A to Z of Making It, Music, My Stories

Little Streams Of Heaven

Streaming is good for labels and artists. Indie labels are on the rise and artists have options everywhere on which digital aggregator to use when releasing music.

Taylor Swift and Neil Young’s music is back on Spotify and the normal PR outlets are silent but when they took their music off, well the narrative was very strong about poor artists vs big bad faceless tech giving the masses inferior sound quality and not paying enough.

But Pandora is declining in users, looking for a new owner and Spotify is not making money yet because its business model of a streaming service only does not allow it.

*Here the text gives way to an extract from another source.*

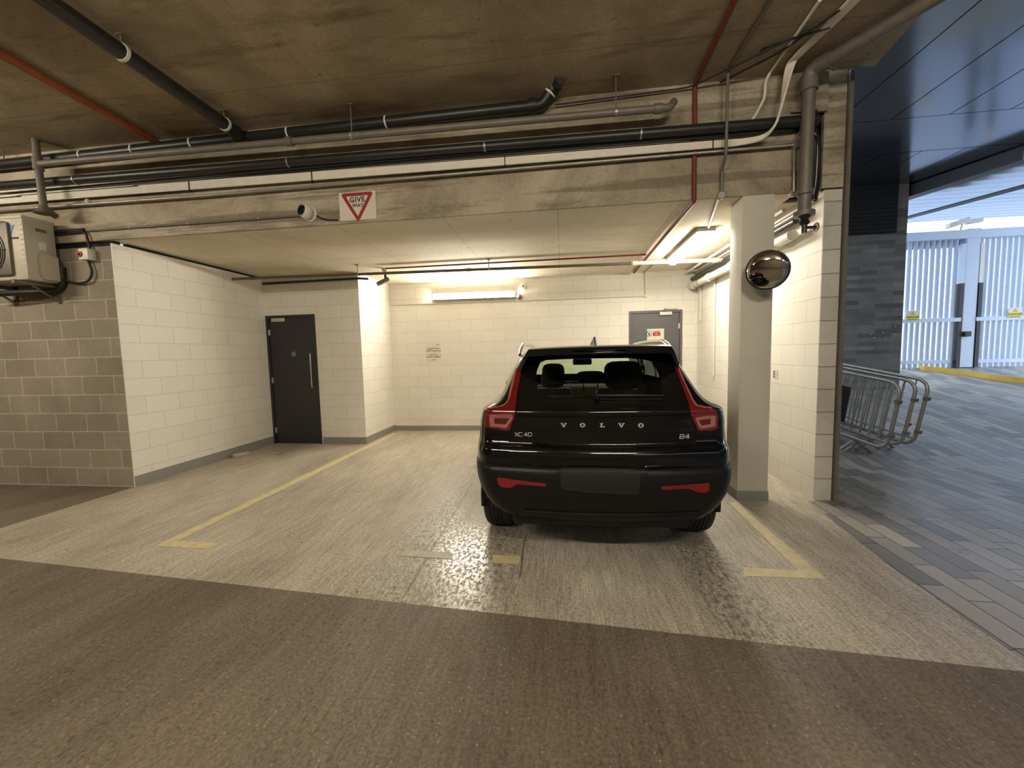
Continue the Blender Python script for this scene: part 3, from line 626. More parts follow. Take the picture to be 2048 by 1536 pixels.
# white cable bundle
cb = thing('cable_bundle', pz(700, 352, YF-.062), 'flat bundle of white cables along the beam, swept up to the ceiling at right', 'cables')
for k in range(5):
    o = -9+4*k*.95
    P = [ay(-60, 405+o, YF-.062), ay(700, 348+o*.85, YF-.062), ay(1374, 294+o*.75, YF-.062), ay(1480, 285+o*.6, YF-.075), ay(1526, 274+o*.35, YF-.13), ay(1550, 250, YF-.172-.012*k), ay(1562, 215, YF-.172-.012*k), V(ay(1570, 175, YF-.16).x+.01*k, YF-.17-.01*k, ZL-.06), az(1592+3*k, 108, ZL-.025), az(1650+4*k, 50, ZL-.02), az(1712+5*k, -15, ZL-.02)]
    make('cable', MB().tube(smoothline(P, 6), .0108, 8), 'white_cable', cb, smooth=True)
for u, v in ((380, 373), (625, 355), (1010, 323), (1425, 290)):
    q = ay(u, v, YF-.062); make('cable_tie', MB().box((q.x-.004, YF-.08, q.z-.055), (q.x+.004, YF-.044, q.z+.055)), 'black', cb)
# conduits on the beam
run('conduit', [pz(-60, 425, YF-.06), pz(400, 392, YF-.06), pz(1000, 340, YF-.06), pz(1588, 289, YF-.06), pz(1587, 384, YF-.03)], .014, 'galv', 'steel conduit along the beam below the white cables, dropping at the right', 'conduit', 0, 10, clamps=(.3, .8, 1.3, 1.8, 2.3), clampm='galv')
for k, (u, v) in enumerate(((1590, 290), (1586, 386), (1442, 391))):
    q = ay(u, v, YF-.02); mb = MB(); mb.lathe([(.036, 0), (.036, .035), (.03, .04), (0, .04)], 16, orient((q.x, YF, q.z), (0, -1, 0))); tag(make('conduit_box', mb, 'galv', smooth=True), ('round conduit box at the top of the short drop by the downpipe', 'round conduit box at the foot of the short drop by the downpipe', 'round conduit box at the beam foot left of the pillar')[k], 'conduit box', 'round conduit boxes')
run('conduit', [pz(112, 466, YF-.015), pz(602, 431, YF-.015)], .013, 'galv_dark', 'thin grey conduit from the air conditioner to the camera', 'conduit', 0, 10, clamps=(.32, .56, .84), clampm='galv')
q = ay(180, 404, YF-.05); r = thing('beam_sensor', (q.x, YF, q.z), 'small round white sensor on the beam conduit, left', 'sensor'); make('ball', MB().lathe([(0, -.026), (.014, -.022), (.026, 0), (.014, .022), (0, .026)], 16, Matrix.Translation(V(q.x, YF-.075, q.z))), 'white_plastic', r, smooth=True); make('stem', MB().cyl((q.x, YF-.06, q.z), (q.x, YF, q.z), .006, 8), 'galv', r)
# red and grey pipes coming down over the beam at the right
v0, v1 = az(1392, 168, ZL-.03), az(1470, 0, ZL-.03)
run('red_pipe', [v1+(v1-v0)*1.2, v1, V(pz(1390, 165, YF-.024).x, YF-.024, ZL-.03), pz(1388, 395, YF-.024), V(pz(1388, 395, YF-.024).x, YF-.024, ZB-.03), az(1268, 545, ZB-.03)], .021, 'red_pipe', 'dark red pipe over the lane ceiling, down the beam and along the bay ceiling', fr=.04, clamps=(3.4,), clampm='red_pipe')
run('red_pipe', [az(1292, 509, ZB-.03), az(772, 537, ZB-.03)], .013, 'red_pipe', 'thin dark red pipe across the bay ceiling from the small camera', fr=0, seg=8)
v0, v1 = az(1458, 150, ZL-.02), az(1542, 0, ZL-.02); xg = pz(1455, 200, YF-.165).x
run('grey_conduit', [v1+(v1-v0)*1.2, v1, V(xg, YF-.165, ZL-.02), pz(1452, 310, YF-.165), pz(1444, 340, YF-.05), pz(1443, 388, YF-.025)], .014, 'galv_dark', 'grey conduit from the lane ceiling down the beam to a round box', 'conduit', .05, 10)
q = az(1438, 398, ZB-.02); run('grey_conduit', [V(q.x, YF+.0, ZB-.016), V(lc.x-.01, ld.y-.05, ZB-.016)], .015, 'galv', 'short steel conduit on the bay ceiling feeding the ceiling batten', 'conduit', 0, 10)
run('grey_conduit', [V(ay(1290, 545, YB-.016).x, lc.y+.1, ZB-.016), V(ay(1290, 545, YB-.016).x, YB-.016, ZB-.016), ay(1291, 592, YB-.016), ay(783, 610, YB-.016)], .012, 'white_pipe', 'painted conduit from the bay ceiling down and along the back wall', 'conduit', .02, 10)
q = ay(1292, 592, YB); tag(make('conduit_box', MB().lathe([(.034, 0), (.034, .03), (0, .034)], 16, orient((q.x, YB, q.z), (0, -1, 0))), 'white_pipe', smooth=True), 'round white conduit box on the back wall above the grey door', 'conduit box', 'round conduit boxes')
# grey downpipe with flange and hand wheel valve in front of the recess
yd = YF-.16; xd = ay(1616, 250, yd).x
dz1, dz2 = ay(1612, 428, yd).z, ay(1612, 462, yd).z
r = thing('fire_main', (xd, yd, dz2), 'thick grey steel pipe crossing the ceiling and dropping to a hand wheel valve at right', 'pipe')
far = az(1850, 8, ZL-.09); 
make('pipe_run', MB().tube(fillet([far+(far-V(xd, yd, ZL-.09))*.8, V(xd, yd, ZL-.09), V(xd-.01, yd, dz1)], .1), .052, 18), 'galv_dark', r, smooth=True)
make('elbow', MB().tube(fillet([V(xd, yd, ZL-.09)+(far-V(xd, yd, ZL-.09)).normalized()*.16, V(xd, yd, ZL-.09), V(xd, yd, ZL-.26)], .1), .066, 18), 'galv_dark', r, smooth=True)
for z in (dz1, dz1+.19): make('flange', MB().cyl((xd-.01, yd, z-.02), (xd-.01, yd, z+.02), .085 if z == dz1 else .07, 18), 'galv_dark', r, smooth=True)
make('valve_body', MB().lathe([(.0, -.17), (.022, -.17), (.024, -.10), (.045, -.08), (.03, -.05), (.05, -.02), (.05, 0)], 16, Matrix.Translation(V(xd-.005, yd, dz1))), 'black_pipe', r, smooth=True)
make('valve_stem', MB().cyl((xd-.005, yd, dz1-.12), (xd+.09, yd-.01, dz1-.125), .013, 10), 'black_pipe', r)
mb = MB(); cw = V(xd+.09, yd-.01, dz1-.125)
mb.tube([cw+V(0, .036*math.cos(k*PI/10), .036*math.sin(k*PI/10)) for k in range(20)], .006, 6, closed=True)
for k in range(3): a = k*PI/3; mb.cyl(cw-V(0, .036*math.cos(a), .036*math.sin(a)), cw+V(0, .036*math.cos(a), .036*math.sin(a)), .004, 6)
make('hand_wheel', mb, 'red_pipe', r, smooth=True)
make('bracket', MB().box((xd-.12, yd+.03, ay(1620, 218, yd).z), (xd+.1, yd+.06, ay(1620, 218, yd).z+.02)), 'galv_dark', r)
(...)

Spotify needs to diversify into a record label (like how Netflix diversified into its own content) because it can’t survive as it currently operates.

Apple has its own ecosystem and it bundles music with Apps and hardware sales.

YouTube is still there but viewership of music videos pales compared to streaming listens. Plus Google (apart from search) does everything half-hearted.

In the end streaming is king. The irrelevant sales charts had to amend their formula to include streaming and suddenly an artist is controlling all positions.

The old certification awards now include streaming in their formula and guess what, artists are getting platinum awards on streams alone. That’s right, no sales. Just listens. What a brilliant concept.

But those record label execs and publishing rights organisations want to strangle the streaming golden goose. They have a percentage stake in it, they get upfront license fees and they get royalty payments. Their profits are boosted by streaming and they still want more.

Meanwhile artists and songwriters keep on blaming the tech for the payments made instead of blaming the corporation who controls their copyrights.

Forgetting that Spotify is the new MTV. It’s influential. Think about it. Get onto a Spotify created playlist and watch your streams go into the million to 100 million territory.

Spotify controls data. It knows instantly when songs are skipped and when songs are listened to. The songs that people listen too are added to various playlists it controls. Suddenly those songs become hits.

Jasta’s “Chasing Demons” is the first track on Spotify’s “New Metal Tracks” playlist. It has 227,182 streams. The closest track from the same artist “This Is Your Life” has 22,433 streams.

“Lights Out” from Royal Blood is on 5 plus Spotify playlists and it has 6,435,533 streams whereas “Hook, Line & Sinker” has close to 2 million streams and it’s on 2 Spotify playlists.